The problem:
Everything from the first line of the data through the line with "photo', yaw=-5.8, seed=4)" is to be echoed exactly, minus the pictures.

Start Raw data

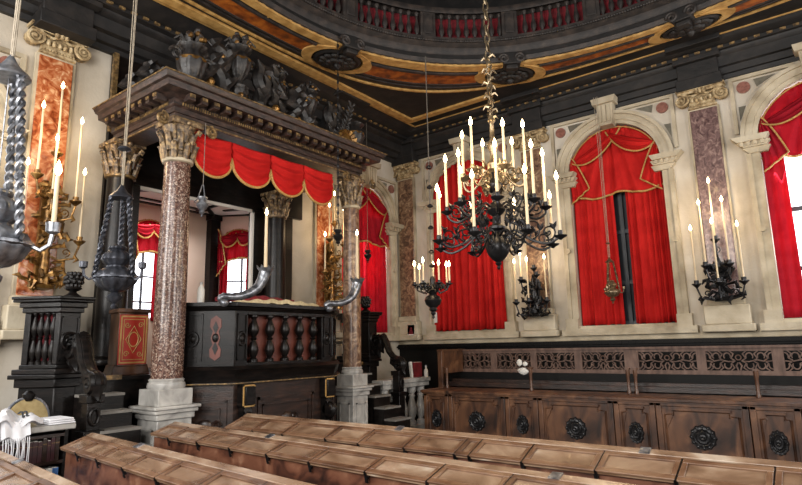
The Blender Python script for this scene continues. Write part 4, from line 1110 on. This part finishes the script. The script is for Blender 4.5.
desk(2.17, -5.16, 1.2, .87, .95, .23, [-4.8, -4.4, -3.9, -3.42, -2.95, -2.5, -2, -1.5, -1, -.5, 0, .5], 'worn reading desk with its left end beside the bookcase', yaw=-5.4, seed=3)
desk(1.45, -5.1, .9, .84, .92, .25, [-4.7, -4.25, -3.8, -3.3, -2.9, -2.4, -1.9, -1.4, -.9, -.4, .1], 'nearest reading desk, only a corner of its top in the bottom left of the photo', yaw=-5.8, seed=4)

# ===================================================== BOOKCASE, CHAIR, CLOTH
bk = thing('low_bookcase', (-5.42, 2.06, 0), 'low dark bookcase with white marble top at the bottom left beside the reading desk', 'bookcase')
MB().box(-.3, .0, -.52, -.49, 0, 1.0).box(-.3, 0, .22, .25, 0, 1.0).box(-.3, -.28, -.52, .25, 0, 1.0).build('side_panel', 'black', bk)
for z in (.4, .75, .97): MB().box(-.28, 0.0, -.49, .22, z - .025, z).build('shelf', 'walnut', bk)
MB().box(-.33, .05, -.56, .29, 1.0, 1.05).build('top_slab', 'white', bk, bevel=.01)
rn = random.Random(11)
y = 1.59; k = 0
while y < 2.25:
    t = rn.uniform(.028, .042); h = rn.uniform(.165, .19); mm = rn.choice(['bookred', 'bookred', 'black', 'walnut'])
    cname = {'bookred': 'maroon', 'black': 'black', 'walnut': 'brown'}[mm]
    o = thing('book', (-5.44, y + t / 2, .75), 'old %s book on the upper bookcase shelf, %s from the %s' % (cname, ordn[k if k < 9 else 0] if k < 9 else ordn[max(0, 17 - k)] , 'left' if k < 9 else 'right'), 'book', 'old books on the upper shelf')
    MB().box(-.13, 0, -t / 2 + .001, t / 2 - .001, 0, h).build('cover', mm, o); MB().box(-.128, -.004, -t / 2 + .004, t / 2 - .004, h, h + .003).build('pages', 'paper', o)
    MB().box(0, .002, -t / 2 + .002, t / 2 - .002, h * .75, h * .78).build('spine_band', 'gilt', o)
    y += t + .001; k += 1
UB = k
y = 1.59; k = 0
while y < 2.25:
    t = rn.uniform(.04, .052); h = rn.uniform(.26, .29); mm = 'bookblue' if k % 4 else 'paper'
    o = thing('book', (-5.43, y + t / 2, .4), 'tall %s volume on the lower bookcase shelf, %s from the %s' % ('blue' if mm == 'bookblue' else 'white', ordn[k] if k < 8 else ordn[max(0, 15 - k)], 'left' if k < 8 else 'right'), 'book', 'tall books on the lower shelf')
    MB().box(-.16, 0, -t / 2 + .001, t / 2 - .001, 0, h).build('cover', mm, o); MB().box(-.158, -.004, -t / 2 + .004, t / 2 - .004, h, h + .003).build('pages', 'paper', o)
    y += t + .001; k += 1
pl = thing('folded_shawl', (-5.5, 1.93, 1.05), 'rumpled white prayer shawl with dark stripes and fringes heaped on the bookcase', 'shawl')
rows = []
for j in range(10):
    rows.append([(-.18 + .36 * j / 9 + .02 * sin(i * .7), -.42 + .56 * i / 24, .055 + (.045 + .035 * sin(i * .8 + j * .5) + .03 * sin(j * 1.3 + i * .35)) * sin(pi * (.12 + .76 * i / 24))) for i in range(25)])
m = MB(); m.slab(rows, (0, 0, -.045)); m.build('fabric', 'cloth', pl)
rows = [[(.1 + .025 * j + .012 * sin(i * 1.3), -.16 + .2 * i / 10, .075 + .02 * sin(i * .8) - (.0 if j < 3 else .07 * (j - 2))) for i in range(11)] for j in range(5)]
m = MB(); m.slab(rows, (-.02, 0, -.012)); m.build('hanging_corner', 'cloth', pl)
m = MB()
for k in range(15): m.tube([(.2 + .01 * sin(k), -.15 + .013 * k, -.06), (.215, -.15 + .013 * k + .008 * sin(k * 2), -.14), (.21, -.15 + .013 * k + .006 * sin(k * 5), -.22 - .03 * (k % 3))], .0032, 4)
m.build('fringe', 'cloth', pl)
m = MB()
for q in (0, .03): m.slab([[(.0 + .16 * j / 5, .0 + q + .015 * i + .01 * sin(j), .105 + .02 * sin(j * 1.2)) for i in range(2)] for j in range(6)], (0, 0, .006))
m.build('dark_stripe', 'mull', pl)
pk = thing('folded_cloth', (-5.5, 2.19, 1.05), 'flat folded white cloth on the right end of the bookcase top', 'cloth')
m = MB()
for k in range(3): m.box(-.16 + .008 * k, .14 - .006 * k, -.06, .15 - .006 * k, .016 * k, .016 * k + .014)
m.build('fabric', 'cloth', pk, bevel=.006)
ch = thing('arched_back_chair', (-5.8, 2.13, -.09), 'arched back chair with old gold upholstery and pale rim behind the bookcase', 'chair')
A = [(.17 * cos(pi * k / 18), 1.12 + .22 * sin(pi * k / 18) ** .85) for k in range(19)]
MB().prism([(.17, .75)] + A + [(-.17, .75)], -.06, -.03, 'x').build('backrest', 'olive', ch)
MB().tube([(-.045, .18, .72)] + [(-.045, p[0] * 1.05, p[1] + .008) for p in A] + [(-.045, -.18, .72)], .014, 8).build('rim', 'silver', ch)
MB().lathe([(.03, 1.32), (.05, 1.35), (.05, 1.38), (.02, 1.41)], 12, c=(-.045, 0, 0)).build('crest', 'black', ch)
MB().box(-.06, .0, -.2, .2, .42, .5).build('seat', 'olive', ch)
for sy in (-.17, .17): MB().cb((-.04, sy, .41), (.035, .035, .64)).build('leg', 'black', ch)
# odds on the right stall end
b1 = thing('hand_gel_bottle', (-5.58, 7.95, 1.13), 'small clear white bottle on the marble balustrade by the stall end', 'bottle')
MB().lathe([(.032, 0), (.034, .01), (.034, .1), (.02, .125), (.012, .13), (.012, .15)], 12).build('body', 'paper', b1); MB().lathe([(.016, .15), (.016, .175), (.006, .18), (.006, .19)], 10).build('cap', 'cloth', b1)
b2 = thing('red_book', (-5.66, 7.72, 1.13), 'red book standing on the marble balustrade with a pale book leaning beside it', 'book')
MB().box(-.02, .02, -.02, .2, 0, .24).build('cover', 'darkred', b2); MB().box(-.016, .016, -.016, .196, .24, .243).build('pages', 'paper', b2)
b3 = thing('pale_book', (-5.66, 7.655, 1.13), 'cream book leaning against the red book near the stall end', 'book')
MB().box(-.02, .02, -.02, .02, 0, .25).build('cover', 'paper', b3); MB().box(-.016, .016, -.016, .016, .25, .253).build('pages', 'cloth', b3); b3.rotation_euler = (rad(8), 0, 0)
sg = thing('exit_sign', (-6.52, 8.84, 1.86), 'small red and white sign on the base of the corner pilaster', 'sign')
MB().box(-.08, .08, -.012, 0, -.02, .17).build('board', 'paper', sg)
m = MB(); m.prism([(-.05, .0), (.05, .0), (.03, .07), (-.03, .07)], -.016, -.012); m.ball((0, -.014, .1), (.028, .004, .028), 10); m.build('pictogram', 'darkred', sg)
tg = thing('hanging_tag', (-5.98, 8.88, 2.05), 'white paper tag on a string beside the leftmost red window', 'tag')
MB().box(-.035, .035, -.006, 0, 0, .2).build('card', 'paper', tg); MB().tube([(0, -.003, .2), (0, 0, .5), (0, .03, .9)], .003, 4).build('string', 'cord', tg)

# ================================================================= CHANDELIER
def candle_label(lst, fmt):
    lst = sorted(lst, key=lambda o: px_of(o.location)); n = len(lst)
    for i, o in enumerate(lst):
        if i < (n + 1) // 2: o['label'] = fmt % (('%s candle from the left' % ordinal(i, n)) if i else 'leftmost candle')
        else:
            j = n - 1 - i; o['label'] = fmt % (('%s candle from the right' % ordinal(j, n)) if j else 'rightmost candle')
CX, CY = -2.39, 4.6
chn = thing('chandelier', (CX, CY, 2.3), 'big three tiered dark brass chandelier full of lit candles hanging in the hall', 'chandelier')
MB().lathe([(.0, 0), (.018, .02), (.012, .04), (.03, .06), (.02, .075), (.055, .1), (.095, .15), (.11, .205), (.1, .26), (.06, .31), (.045, .36)], 20).build('ball', 'iron', chn)
MB().lathe([(.05, .36), (.08, .38), (.08, .4), (.04, .43), (.035, .5), (.07, .53), (.09, .56), (.07, .6), (.03, .64), (.035, .72), (.075, .76), (.08, .8), (.04, .84), (.03, .92)], 16).build('stem', 'iron', chn)
MB().lathe([(.03, .92), (.06, .95), (.065, 1.0), (.03, 1.05), (.025, 1.12), (.05, 1.16), (.05, 1.2), (.025, 1.25), (.02, 1.4), (.04, 1.43), (.015, 1.5)], 14).build('upper_stem', 'brass', chn)
def arm_mesh(R, zc, z0):
    """arm from the stem at height z0 out to a cup at radius R, height zc"""
    m = MB()
    P = [(.04, 0, z0), (R * .3, 0, z0 + .05), (R * .55, 0, z0 - .05), (R * .8, 0, z0 - .1), (R * .97, 0, z0 - .06), (R, 0, zc - .02)]
    q = []
    for i in range(len(P) - 1):
        a = V(P[max(i - 1, 0)]); b = V(P[i]); c = V(P[i + 1]); d = V(P[min(i + 2, len(P) - 1)])
        for t in (0, .25, .5, .75): q.append(.5 * ((2 * b) + (c - a) * t + (2 * a - 5 * b + 4 * c - d) * t * t + (3 * b - a - 3 * c + d) * t ** 3))
    q.append(V(P[-1]))
    m.tube(q, .0115, 6)
    m.tube(spiral((R * .55, 0, z0 + .05), R * .17, .015, 1.5, -pi / 2, XZ, 22), .008, 5)
    m.tube(spiral((R * .82, 0, z0 - .0), R * .13, .012, 1.4, -pi * .6, XZ, 20), .008, 5)
    m.tube(spiral((R * .34, 0, z0 - .04), R * .12, .012, 1.3, pi * .5, XZ, 20, -1), .008, 5)
    for x, z in ((R * .45, z0 + .12), (R * .7, z0 + .06), (R * .3, z0 - .1), (R * .9, z0 + .06)):
        m.tube([(x, 0, z - .03), (x + .01, .015, z), (x + .03, 0, z + .03)], [.012, .018, .003], 5); m.tube([(x, 0, z - .03), (x - .01, -.015, z), (x - .03, 0, z + .02)], [.012, .016, .003], 5)
    me = m.mesh('arm', ARMM)
    p = MB().lathe([(.01, -.03), (.02, -.02), (.055, .0), (.06, .008), (.03, .006), (.018, .012), (.022, .03), (.018, .055), (.016, .055)], 12)
    p.v = [(x + R, y, z + zc) for x, y, z in p.v]
    return me, p.mesh('drip_pan', ARMM)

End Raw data

Problem solution:
The Blender Python script for this scene continues. Write part 4, from line 1110 on. This part finishes the script. The script is for Blender 4.5.
desk(2.17, -5.16, 1.2, .87, .95, .23, [-4.8, -4.4, -3.9, -3.42, -2.95, -2.5, -2, -1.5, -1, -.5, 0, .5], 'worn reading desk with its left end beside the bookcase', yaw=-5.4, seed=3)
desk(1.45, -5.1, .9, .84, .92, .25, [-4.7, -4.25, -3.8, -3.3, -2.9, -2.4, -1.9, -1.4, -.9, -.4, .1], 'nearest reading desk, only a corner of its top in the bottom left of the photo', yaw=-5.8, seed=4)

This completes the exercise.